Local media, while not completely absent from the Wadsworth community in the form of papers such as the Medina Gazette, is less prevalent than it used to be. The Bruin is an example of one of these outlets, as it often tackles community-based issues.

This is another critical mission of New Voices– to give student journalists the space to fill the gap left behind by rapidly disappearing coverage of their communities and the stories that are most important to them.

“So the states that have New Voices Legislation, there is an opportunity there to fulfill this really critical mission of education that the other states don’t have,” Davis said. “In addition, student journalists are filling a much larger role than they used to because local media is struggling and in a large number of communities there aren’t daily papers anymore and there aren’t local news sources, so student journalists really do serve a critical function to their community as a whole in profiling their community and representing their community.”

Furthermore, some believe that censorship places a limit on what topics can and can not be discussed. This creates a harmful barrier between the reporters and the audiences that they are trying to reach, not allowing their voices to be felt to their full effect.

“Student newspapers are a great place for students to learn how to use their voice for good,” Becerra said. “Censorship greatly limits the topics that they can discuss, and this does a great disservice to not only the writers but their audience as well.”

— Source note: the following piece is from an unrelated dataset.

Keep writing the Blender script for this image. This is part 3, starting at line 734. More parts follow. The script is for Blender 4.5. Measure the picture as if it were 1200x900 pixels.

Student censorship, specifically prior review, gives the power to administrations that do not always have all of the information they need in order to censor a writer from covering a potentially controversial event. If this continues in the future according to groups like New Voices, it will continue to damage the potential for growth within student publications. This then may eliminate the chances for these publications to grow and flourish beyond the walls of their high schools and into their communities, which can benefit from this information more than anyone else.